Voici une lettre de M. le maréchal de Berwick du 14, qui nous instruira encore mieux que ce que nous avons appris:
«Toutes les brèches étant en état, et les débouchés faits tant dans le chemin couvert que dans le fossé, l’on donna, le 11, l’assaut général, au petit point du jour. M. de Dillon étoit lieutenant général de tranchée, et M. de Cilly, étant celui qui le devoit relever, s’y trouva aussi avec la nouvelle tranchée. L’attaque s’est faite par trente et un bataillons et trente-huit compagnies de grenadiers, soutenus de dix bataillons et autant de compagnies de grenadiers commandés par MM. de la Vere et de Guerchy, lieutenants généraux. Outre cela M. de Châteaufort, commandant les dragons, étoit détaché avec six cents dragons pour attaquer la redoute qui étoit à gauche à notre égard du bastion du levant; M. d’Armendaris, brigadier de cavalerie, soutenoit les dragons le long de la mer avec trois cents chevaux.

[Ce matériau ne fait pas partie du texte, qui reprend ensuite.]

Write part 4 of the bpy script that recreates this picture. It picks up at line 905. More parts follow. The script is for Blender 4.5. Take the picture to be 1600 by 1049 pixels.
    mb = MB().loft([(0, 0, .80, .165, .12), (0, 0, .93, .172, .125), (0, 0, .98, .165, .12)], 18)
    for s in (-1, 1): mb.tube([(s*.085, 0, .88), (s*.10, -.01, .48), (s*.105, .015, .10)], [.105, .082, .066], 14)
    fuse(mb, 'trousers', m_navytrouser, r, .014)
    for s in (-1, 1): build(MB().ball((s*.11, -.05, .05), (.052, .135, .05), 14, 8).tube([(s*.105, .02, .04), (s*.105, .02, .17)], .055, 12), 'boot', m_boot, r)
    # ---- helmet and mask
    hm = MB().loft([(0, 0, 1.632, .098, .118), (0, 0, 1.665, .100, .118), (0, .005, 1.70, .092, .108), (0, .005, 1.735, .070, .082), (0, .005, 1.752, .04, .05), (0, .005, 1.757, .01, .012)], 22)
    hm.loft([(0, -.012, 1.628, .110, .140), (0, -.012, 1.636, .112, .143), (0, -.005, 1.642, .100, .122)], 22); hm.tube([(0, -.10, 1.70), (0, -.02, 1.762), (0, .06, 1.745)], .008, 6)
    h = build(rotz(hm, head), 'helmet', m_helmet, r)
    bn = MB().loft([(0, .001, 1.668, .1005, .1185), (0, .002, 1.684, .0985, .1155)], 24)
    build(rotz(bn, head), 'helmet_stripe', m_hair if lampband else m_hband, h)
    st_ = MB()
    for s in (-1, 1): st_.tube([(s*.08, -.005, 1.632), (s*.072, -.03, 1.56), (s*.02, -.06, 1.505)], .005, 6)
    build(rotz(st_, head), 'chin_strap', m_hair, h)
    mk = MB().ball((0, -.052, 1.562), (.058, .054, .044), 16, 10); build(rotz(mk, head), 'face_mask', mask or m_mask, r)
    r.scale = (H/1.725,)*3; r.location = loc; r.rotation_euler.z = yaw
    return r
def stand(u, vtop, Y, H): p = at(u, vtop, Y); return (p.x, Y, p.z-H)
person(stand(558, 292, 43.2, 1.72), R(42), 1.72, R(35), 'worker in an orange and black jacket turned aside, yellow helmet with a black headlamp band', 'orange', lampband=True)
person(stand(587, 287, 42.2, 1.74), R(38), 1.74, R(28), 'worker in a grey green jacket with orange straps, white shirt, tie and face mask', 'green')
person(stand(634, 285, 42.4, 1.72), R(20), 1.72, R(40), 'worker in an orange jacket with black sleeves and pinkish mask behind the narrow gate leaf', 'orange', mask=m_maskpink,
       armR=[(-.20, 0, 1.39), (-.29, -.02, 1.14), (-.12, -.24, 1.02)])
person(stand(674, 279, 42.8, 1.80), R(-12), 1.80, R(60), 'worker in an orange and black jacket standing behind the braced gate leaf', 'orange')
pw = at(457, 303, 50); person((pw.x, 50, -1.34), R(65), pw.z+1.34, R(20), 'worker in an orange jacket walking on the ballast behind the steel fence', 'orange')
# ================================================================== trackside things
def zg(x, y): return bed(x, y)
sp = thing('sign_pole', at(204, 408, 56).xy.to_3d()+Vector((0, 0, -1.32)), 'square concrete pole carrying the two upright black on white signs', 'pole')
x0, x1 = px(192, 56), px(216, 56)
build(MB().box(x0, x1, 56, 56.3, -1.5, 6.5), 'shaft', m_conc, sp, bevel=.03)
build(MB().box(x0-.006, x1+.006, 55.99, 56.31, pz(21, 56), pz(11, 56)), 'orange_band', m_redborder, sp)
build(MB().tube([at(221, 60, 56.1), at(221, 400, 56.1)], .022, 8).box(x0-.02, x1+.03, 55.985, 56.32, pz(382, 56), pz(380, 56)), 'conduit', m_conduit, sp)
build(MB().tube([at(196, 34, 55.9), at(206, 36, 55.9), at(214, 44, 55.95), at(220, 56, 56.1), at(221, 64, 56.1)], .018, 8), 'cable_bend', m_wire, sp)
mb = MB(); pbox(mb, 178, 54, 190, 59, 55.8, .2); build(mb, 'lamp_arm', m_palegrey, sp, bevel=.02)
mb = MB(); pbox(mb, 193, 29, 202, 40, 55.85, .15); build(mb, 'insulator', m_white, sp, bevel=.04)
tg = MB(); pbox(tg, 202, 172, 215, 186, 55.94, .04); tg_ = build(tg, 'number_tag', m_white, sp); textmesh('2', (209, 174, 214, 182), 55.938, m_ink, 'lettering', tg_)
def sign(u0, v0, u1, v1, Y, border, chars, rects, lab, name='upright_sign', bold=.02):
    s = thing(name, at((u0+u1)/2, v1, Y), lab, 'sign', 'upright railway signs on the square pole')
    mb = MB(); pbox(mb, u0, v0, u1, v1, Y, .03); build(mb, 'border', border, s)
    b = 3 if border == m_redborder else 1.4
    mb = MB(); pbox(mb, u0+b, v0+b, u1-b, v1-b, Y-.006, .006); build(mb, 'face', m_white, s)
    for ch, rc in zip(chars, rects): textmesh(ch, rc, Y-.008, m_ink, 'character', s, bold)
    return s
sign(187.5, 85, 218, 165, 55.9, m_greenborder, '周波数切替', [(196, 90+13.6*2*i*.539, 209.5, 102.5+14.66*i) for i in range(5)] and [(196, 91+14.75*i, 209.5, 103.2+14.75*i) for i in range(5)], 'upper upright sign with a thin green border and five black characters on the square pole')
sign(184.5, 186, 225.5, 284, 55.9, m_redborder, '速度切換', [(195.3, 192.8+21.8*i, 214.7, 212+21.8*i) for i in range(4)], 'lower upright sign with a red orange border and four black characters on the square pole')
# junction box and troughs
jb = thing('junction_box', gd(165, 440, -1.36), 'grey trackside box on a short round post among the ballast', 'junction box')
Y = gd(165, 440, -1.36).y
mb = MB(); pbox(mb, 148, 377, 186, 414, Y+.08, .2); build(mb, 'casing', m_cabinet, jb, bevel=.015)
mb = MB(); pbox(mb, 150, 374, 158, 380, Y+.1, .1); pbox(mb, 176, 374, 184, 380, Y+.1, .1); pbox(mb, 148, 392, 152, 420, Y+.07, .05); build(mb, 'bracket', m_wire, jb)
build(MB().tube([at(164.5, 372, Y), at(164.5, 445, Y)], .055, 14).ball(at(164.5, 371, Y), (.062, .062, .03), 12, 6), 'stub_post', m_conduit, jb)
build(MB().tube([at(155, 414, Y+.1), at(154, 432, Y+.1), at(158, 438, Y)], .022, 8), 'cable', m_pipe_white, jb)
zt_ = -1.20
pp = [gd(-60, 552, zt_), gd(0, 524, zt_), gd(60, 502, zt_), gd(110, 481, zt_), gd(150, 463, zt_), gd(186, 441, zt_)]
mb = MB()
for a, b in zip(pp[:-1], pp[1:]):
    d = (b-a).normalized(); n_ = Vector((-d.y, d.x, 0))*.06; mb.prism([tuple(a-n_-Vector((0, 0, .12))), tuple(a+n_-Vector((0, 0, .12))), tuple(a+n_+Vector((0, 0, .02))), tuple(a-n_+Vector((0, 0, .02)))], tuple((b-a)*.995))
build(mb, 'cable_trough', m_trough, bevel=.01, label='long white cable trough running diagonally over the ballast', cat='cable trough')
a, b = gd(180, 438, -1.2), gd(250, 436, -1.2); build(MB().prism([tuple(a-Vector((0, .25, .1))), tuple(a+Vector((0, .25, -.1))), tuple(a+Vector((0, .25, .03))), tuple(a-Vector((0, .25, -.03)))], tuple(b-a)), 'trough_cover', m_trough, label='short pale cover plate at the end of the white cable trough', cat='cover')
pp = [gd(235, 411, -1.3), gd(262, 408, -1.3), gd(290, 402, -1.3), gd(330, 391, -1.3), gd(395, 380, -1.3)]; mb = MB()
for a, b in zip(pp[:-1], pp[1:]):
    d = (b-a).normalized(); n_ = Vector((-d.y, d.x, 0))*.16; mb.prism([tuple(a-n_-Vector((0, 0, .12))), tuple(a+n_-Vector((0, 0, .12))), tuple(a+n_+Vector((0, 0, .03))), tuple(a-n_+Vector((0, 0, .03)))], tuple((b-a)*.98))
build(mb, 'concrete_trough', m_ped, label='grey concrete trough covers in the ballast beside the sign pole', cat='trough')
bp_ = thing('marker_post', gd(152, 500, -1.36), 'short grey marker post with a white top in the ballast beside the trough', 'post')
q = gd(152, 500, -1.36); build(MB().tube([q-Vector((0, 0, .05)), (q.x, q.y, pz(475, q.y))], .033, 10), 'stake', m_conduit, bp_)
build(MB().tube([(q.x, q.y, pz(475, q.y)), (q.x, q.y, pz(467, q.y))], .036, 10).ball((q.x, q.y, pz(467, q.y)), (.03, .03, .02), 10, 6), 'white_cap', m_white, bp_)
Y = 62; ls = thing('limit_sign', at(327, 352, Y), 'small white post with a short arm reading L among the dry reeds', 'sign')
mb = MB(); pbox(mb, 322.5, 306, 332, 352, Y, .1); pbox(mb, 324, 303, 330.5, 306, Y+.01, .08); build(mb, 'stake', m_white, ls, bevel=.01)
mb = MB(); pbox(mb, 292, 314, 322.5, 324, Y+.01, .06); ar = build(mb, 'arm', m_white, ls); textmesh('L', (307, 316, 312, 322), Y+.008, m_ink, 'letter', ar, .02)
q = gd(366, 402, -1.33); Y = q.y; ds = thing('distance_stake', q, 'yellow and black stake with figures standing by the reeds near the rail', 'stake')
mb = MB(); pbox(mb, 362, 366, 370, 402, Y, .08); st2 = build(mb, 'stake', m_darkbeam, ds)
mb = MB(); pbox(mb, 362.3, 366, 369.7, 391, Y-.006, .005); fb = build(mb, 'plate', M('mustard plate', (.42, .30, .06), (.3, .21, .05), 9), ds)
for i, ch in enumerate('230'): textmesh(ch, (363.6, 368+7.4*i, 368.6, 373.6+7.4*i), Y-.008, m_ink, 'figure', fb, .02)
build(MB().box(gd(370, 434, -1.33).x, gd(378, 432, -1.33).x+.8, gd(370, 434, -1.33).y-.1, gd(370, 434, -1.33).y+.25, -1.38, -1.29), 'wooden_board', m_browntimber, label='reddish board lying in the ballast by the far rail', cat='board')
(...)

«L’attaque se fit en même temps de partout et réussit parfaitement. Les grenadiers et les bataillons s’étendirent d’abord le long du rempart, et ensuite attaquèrent de toutes parts les retranchements que les ennemis avoient fait faire derrière tout le front de l’attaque. Les ennemis furent pareillement chassés des retranchements; l’on s’empara aussi de beaucoup de maisons et de quelques places encore plus en avant. Les ennemis revinrent par plusieurs endroits à la charge, mais nos gens se maintinrent partout hors ceux qui, sans ordre s’étoient étendus sur le rempart jusqu’à la gorge du bastion de Saint Pierre, d’où ils furent obligés de revenir à cause du feu épouvantable qui sortoit des couvents et des maisons retranchées. Nos gens voulurent retourner par cinq ou six fois, mais il n’y eut pas moyen de s’y loger, et la perte y fut très-considérable. L’on travailla à faire une coupure sur le rempart auprès du bastion du midi, afin de faire de nouvelles dispositions, et, par le moyen des maisons, se porter en avantjusqu’à la Rembla [Rambla]. Le feu dura avec grande véhémence jusque sur les quatre heures après midi que les ennemis firent rappeler. Les députés sortirent et après quelques allées et venues; le lendemain 12 au matin, ils revinrent implorer la clémence de S. M. C. On leur a accordé la vie et promis de ne point permettre de pillage. Toutes les troupes réglées de la garnison se sont rendues à discrétion, toutefois la vie sauve. Les bourgeois doivent retourner dans leurs maisons de la ville et remettre leurs armes; outre cela, la ville a envoyé ordre à Cardonne de se rendre, et le même jour, 12, on prit possession du Mont-Jouy.
«J’oubliois de dire qu’après que la redoute fut prise, les dragons gagnèrent au plustôt la tête de l’attaque et se joignirent aux grenadiers; la cavalerie moula pareillement par les brèche dedans la ville. Nous avons perdu dans cette action au moins quinze cents hommes de tués ou de blessés, et les ennemis autant; il y eut plusieurs fougasses et mines qui nous firent beaucoup de mal, et qui dans quelques endroits ébranlèrent nos troupes.
«Barcelone a tenu soixante et un jours de tranchée ouverte, mais aussi on n’a guère vu une plus grande opiniâtreté que celle de sa garnison et de ses habitants.»